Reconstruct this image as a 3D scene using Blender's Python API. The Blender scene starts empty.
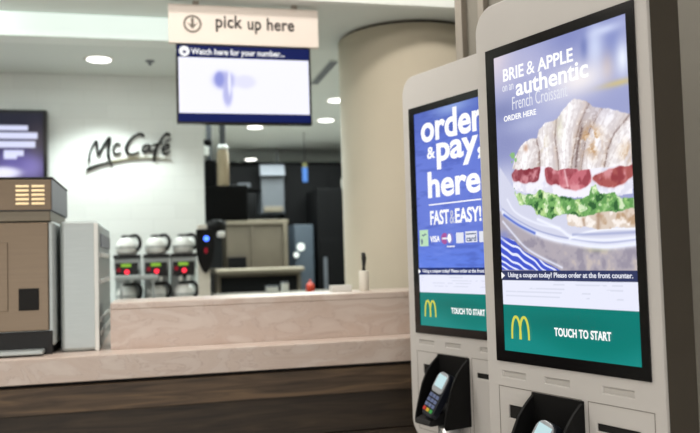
---
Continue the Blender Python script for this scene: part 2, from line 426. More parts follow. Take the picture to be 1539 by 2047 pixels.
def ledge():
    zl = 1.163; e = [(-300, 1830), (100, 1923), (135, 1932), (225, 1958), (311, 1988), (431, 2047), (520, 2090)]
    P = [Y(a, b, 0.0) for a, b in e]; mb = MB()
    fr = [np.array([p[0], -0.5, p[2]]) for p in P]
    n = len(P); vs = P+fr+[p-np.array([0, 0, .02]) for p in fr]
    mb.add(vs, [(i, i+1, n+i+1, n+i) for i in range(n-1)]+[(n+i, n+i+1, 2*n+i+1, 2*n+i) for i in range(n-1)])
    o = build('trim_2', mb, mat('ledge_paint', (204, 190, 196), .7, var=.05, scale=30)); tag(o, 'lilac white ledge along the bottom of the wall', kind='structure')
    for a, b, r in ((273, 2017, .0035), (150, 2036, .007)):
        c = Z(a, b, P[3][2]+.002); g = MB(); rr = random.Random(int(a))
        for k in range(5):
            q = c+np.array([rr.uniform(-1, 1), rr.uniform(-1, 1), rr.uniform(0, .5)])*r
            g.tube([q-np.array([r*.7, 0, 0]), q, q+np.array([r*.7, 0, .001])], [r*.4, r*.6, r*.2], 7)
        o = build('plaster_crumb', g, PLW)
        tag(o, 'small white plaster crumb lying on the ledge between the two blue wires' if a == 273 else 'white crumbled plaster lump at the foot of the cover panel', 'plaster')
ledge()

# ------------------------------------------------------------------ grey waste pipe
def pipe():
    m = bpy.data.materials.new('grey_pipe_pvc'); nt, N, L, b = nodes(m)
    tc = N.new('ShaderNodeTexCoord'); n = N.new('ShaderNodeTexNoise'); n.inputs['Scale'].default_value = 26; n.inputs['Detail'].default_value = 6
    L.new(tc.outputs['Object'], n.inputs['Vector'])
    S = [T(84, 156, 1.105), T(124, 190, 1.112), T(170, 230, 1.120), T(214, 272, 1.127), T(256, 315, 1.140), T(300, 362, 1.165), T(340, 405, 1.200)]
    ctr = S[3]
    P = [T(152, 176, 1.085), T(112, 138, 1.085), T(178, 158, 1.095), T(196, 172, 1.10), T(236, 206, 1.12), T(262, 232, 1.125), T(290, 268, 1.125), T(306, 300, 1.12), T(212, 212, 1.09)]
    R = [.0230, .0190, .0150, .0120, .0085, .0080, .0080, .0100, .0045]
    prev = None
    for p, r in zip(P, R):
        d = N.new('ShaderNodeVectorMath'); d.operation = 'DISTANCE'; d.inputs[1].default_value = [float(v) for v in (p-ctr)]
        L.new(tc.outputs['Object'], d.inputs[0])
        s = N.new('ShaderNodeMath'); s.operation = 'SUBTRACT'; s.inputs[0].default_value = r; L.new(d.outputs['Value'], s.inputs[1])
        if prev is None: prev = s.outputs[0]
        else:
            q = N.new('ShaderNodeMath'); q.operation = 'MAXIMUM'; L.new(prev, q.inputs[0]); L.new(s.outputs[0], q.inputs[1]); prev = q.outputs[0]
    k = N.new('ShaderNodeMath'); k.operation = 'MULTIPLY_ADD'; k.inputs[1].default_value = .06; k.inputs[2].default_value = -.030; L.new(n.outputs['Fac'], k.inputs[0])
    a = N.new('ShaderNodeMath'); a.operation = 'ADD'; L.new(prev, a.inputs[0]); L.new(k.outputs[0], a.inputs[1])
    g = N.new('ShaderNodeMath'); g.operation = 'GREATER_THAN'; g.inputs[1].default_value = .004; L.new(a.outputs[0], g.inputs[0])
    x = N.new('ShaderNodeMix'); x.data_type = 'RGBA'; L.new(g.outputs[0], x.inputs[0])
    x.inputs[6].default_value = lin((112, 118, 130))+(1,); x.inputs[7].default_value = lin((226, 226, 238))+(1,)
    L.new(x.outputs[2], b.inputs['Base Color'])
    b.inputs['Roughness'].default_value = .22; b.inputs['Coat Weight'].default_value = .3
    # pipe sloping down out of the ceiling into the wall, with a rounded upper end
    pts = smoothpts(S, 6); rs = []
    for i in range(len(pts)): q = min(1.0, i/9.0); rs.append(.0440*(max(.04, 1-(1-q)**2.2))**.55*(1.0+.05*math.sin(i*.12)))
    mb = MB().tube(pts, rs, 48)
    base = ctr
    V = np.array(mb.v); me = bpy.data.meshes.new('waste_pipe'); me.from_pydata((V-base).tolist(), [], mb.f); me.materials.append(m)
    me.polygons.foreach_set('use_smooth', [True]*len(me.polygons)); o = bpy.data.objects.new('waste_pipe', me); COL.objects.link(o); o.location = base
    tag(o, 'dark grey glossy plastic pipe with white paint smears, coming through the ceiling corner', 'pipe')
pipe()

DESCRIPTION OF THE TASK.
Collect the lines of the records that include the string "this".

COMPLETE OUTPUT.
Reconstruct this image as a 3D scene using Blender's Python API. The Blender scene starts empty.
Continue the Blender Python script for this scene: part 2, from line 426. More parts follow. Take the picture to be 1539 by 2047 pixels.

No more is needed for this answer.